Most of all, Afridi is walking around cutting a sad, almost shattered figure. It is clear that the captaincy is wearing heavy on him. Throughout his career he has been a proud, free-spirited Mustang. His veins carry the blood of a warrior tribe and his approach has always been fearless and unforgiving. All of this works well in the sphere of individualism, but when you get burdened with systematic responsibilities they become a liability. We still love you, Afridi, but you’re no Younis. Your leadership experiment has failed.
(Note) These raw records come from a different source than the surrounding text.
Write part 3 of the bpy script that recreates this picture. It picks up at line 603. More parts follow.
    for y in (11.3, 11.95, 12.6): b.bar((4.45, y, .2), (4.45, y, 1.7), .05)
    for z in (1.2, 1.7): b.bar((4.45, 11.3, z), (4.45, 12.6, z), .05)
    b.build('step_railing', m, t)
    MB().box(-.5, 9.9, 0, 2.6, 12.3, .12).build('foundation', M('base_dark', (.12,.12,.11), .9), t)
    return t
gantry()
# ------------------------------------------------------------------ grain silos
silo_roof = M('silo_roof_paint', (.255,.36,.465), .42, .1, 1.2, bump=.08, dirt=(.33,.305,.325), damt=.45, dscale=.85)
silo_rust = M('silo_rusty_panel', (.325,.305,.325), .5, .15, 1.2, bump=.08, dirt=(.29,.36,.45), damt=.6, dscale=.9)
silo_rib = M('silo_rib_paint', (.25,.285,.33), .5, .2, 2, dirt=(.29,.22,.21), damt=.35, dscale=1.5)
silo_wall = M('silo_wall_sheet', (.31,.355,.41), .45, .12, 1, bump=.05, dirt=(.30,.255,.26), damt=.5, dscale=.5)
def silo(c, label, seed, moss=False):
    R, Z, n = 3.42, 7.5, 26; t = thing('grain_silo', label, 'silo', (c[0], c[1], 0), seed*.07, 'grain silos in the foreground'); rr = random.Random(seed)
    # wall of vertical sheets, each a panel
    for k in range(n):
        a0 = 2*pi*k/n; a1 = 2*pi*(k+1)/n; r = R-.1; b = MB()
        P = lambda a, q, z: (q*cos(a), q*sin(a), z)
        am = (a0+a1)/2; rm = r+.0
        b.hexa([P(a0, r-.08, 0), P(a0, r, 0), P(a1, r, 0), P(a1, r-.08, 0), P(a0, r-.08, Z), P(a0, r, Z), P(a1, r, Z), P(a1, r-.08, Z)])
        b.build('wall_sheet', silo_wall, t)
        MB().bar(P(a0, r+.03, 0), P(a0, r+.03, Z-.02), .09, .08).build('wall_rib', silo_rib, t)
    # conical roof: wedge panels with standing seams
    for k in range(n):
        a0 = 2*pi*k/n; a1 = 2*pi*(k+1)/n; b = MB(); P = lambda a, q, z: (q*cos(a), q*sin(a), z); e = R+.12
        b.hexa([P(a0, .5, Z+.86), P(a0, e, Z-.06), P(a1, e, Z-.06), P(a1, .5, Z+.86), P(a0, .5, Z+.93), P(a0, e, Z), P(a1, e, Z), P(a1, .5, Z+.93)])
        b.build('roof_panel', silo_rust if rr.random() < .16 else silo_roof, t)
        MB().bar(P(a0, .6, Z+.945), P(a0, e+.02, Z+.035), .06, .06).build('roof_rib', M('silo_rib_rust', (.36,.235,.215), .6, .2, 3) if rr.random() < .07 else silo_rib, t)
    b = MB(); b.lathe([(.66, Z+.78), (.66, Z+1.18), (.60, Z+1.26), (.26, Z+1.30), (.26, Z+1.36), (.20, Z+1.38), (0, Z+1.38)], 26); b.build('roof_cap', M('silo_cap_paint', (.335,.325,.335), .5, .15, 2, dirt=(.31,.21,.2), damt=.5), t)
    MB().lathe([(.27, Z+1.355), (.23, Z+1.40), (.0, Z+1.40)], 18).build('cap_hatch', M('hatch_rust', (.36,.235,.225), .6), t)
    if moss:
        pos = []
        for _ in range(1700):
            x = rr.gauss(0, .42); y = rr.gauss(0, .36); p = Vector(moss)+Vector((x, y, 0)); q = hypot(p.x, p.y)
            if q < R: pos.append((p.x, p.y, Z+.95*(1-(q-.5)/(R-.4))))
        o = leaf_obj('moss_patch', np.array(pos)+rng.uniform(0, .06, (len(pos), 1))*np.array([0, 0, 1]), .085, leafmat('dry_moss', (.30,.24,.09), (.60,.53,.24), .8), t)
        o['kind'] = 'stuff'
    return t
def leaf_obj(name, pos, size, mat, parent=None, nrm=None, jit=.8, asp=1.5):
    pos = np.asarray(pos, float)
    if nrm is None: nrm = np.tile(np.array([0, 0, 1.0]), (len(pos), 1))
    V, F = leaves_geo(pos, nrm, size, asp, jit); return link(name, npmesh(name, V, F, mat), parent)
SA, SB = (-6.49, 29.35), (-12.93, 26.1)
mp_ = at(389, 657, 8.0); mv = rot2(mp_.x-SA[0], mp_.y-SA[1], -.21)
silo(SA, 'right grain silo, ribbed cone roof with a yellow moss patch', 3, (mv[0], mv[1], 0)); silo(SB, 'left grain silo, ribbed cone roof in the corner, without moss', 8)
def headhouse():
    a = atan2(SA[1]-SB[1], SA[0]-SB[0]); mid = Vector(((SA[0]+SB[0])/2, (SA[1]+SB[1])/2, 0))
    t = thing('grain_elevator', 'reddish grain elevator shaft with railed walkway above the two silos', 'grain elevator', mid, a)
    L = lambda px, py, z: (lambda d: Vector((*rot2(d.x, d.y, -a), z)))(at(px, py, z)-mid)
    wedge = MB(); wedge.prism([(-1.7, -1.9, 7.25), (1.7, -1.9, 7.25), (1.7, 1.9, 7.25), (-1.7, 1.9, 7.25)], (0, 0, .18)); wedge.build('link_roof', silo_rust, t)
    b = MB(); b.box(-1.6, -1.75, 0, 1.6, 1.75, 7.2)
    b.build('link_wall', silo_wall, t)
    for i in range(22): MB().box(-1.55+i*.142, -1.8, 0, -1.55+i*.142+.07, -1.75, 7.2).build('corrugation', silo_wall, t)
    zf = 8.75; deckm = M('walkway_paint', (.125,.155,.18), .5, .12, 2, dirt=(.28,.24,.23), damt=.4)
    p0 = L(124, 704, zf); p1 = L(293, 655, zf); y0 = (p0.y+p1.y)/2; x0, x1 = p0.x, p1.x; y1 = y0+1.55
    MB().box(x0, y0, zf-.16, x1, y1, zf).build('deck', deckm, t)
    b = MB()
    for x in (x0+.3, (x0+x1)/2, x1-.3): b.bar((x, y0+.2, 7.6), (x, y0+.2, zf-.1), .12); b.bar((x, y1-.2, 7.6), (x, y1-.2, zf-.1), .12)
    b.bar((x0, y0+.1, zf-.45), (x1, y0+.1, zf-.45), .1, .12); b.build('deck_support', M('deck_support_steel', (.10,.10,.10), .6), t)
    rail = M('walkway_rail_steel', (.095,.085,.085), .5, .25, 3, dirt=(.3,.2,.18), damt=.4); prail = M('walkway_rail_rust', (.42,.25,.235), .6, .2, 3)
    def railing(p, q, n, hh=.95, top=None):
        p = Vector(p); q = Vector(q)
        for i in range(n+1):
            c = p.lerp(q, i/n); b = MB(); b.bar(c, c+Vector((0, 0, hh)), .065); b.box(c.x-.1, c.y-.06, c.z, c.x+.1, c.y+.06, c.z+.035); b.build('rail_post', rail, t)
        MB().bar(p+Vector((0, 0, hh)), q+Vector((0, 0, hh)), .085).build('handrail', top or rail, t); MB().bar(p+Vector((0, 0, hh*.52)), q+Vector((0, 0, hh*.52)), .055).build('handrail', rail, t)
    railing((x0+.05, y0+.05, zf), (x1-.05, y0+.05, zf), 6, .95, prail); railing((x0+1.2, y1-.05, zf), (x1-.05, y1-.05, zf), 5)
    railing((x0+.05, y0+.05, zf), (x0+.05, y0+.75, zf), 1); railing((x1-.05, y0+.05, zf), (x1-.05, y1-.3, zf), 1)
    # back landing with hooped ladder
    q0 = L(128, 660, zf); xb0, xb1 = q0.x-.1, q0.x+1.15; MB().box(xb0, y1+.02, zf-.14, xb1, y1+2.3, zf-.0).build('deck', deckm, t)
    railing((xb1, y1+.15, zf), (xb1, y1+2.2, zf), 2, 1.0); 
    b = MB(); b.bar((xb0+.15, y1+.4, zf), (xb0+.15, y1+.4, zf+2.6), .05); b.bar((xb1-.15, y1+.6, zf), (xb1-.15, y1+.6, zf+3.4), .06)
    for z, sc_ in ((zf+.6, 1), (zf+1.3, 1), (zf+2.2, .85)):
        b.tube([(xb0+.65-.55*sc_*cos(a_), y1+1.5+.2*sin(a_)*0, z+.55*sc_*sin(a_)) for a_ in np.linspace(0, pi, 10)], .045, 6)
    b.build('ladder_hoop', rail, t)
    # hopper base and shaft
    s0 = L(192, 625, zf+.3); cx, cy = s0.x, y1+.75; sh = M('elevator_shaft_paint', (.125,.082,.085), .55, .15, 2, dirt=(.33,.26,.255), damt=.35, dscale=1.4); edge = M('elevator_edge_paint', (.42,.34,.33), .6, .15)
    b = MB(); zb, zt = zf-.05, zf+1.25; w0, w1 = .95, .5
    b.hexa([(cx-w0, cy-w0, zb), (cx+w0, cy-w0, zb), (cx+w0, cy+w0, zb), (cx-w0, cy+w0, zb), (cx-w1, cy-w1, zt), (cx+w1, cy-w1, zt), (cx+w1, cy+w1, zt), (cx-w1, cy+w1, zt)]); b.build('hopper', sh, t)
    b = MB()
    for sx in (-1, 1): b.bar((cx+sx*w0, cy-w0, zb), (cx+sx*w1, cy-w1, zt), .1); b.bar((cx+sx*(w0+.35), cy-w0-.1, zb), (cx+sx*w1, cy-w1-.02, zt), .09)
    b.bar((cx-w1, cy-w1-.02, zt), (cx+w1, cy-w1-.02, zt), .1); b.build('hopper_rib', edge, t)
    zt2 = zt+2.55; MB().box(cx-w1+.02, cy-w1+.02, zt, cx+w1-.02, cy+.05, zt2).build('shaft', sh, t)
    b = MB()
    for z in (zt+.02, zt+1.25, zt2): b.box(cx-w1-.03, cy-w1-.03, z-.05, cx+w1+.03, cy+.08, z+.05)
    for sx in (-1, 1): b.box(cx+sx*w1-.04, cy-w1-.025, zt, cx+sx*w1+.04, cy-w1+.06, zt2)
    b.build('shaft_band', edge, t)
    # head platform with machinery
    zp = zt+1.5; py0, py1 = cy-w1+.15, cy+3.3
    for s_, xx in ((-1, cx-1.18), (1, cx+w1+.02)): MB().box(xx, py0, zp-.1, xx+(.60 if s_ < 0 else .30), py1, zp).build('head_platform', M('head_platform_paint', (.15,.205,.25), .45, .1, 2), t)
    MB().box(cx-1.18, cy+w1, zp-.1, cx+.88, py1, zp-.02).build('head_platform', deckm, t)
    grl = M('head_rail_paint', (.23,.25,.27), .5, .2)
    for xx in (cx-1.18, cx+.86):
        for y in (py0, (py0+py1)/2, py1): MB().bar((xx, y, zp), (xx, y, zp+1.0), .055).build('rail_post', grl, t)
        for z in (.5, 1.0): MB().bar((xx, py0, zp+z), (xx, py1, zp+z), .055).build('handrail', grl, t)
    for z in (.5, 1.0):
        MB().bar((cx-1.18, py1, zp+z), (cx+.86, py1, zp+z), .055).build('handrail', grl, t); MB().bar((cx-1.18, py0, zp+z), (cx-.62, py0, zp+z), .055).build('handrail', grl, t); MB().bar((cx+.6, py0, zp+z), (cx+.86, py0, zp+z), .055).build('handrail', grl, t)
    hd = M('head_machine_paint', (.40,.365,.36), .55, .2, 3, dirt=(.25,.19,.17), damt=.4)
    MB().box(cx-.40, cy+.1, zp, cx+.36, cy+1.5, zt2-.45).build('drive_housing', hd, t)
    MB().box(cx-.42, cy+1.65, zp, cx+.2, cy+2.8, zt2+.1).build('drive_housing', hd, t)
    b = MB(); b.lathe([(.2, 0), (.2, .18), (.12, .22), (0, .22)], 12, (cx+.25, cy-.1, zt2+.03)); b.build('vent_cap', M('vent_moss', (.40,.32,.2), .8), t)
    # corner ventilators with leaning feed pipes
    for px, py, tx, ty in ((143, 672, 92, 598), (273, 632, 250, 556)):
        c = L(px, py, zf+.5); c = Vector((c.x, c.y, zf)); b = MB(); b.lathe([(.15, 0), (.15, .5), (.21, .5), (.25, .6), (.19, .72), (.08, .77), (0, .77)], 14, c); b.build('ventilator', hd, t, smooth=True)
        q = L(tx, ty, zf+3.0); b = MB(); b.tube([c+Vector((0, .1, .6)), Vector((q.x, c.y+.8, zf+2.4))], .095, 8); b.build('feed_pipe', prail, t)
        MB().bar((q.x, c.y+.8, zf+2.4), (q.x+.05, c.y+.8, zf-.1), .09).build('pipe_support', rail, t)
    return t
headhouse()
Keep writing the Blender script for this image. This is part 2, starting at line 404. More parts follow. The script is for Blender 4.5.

Theoretically, Pakistan are still in the hunt, but only barely. To begin with, they must win both their remaining matches (against New Zealand and South Africa; neither exactly a pushover). Even so, of the four possible scenarios that could then emerge in Group E, three will involve run-rate calculations. Only if England also wins both its games, will Pakistan be assured of a semifinal spot, as England and Pakistan then edge out New Zealand and South Africa . If Pakistan lose one more match, then for all purposes they are knocked out.

Very soon everyone will start looking around for someone to blame. Hopefully, most, if not all eyes will settle on the PCB and its leadership, specifically chairman Ijaz Butt. Pakistan is a chaotic place to begin with, and Butt compounded the misery by meting out whimsical bans and punishments to key players in the days leading up to this tournament. It is hard to imagine a more damaging send-off for a team aiming to defend its title.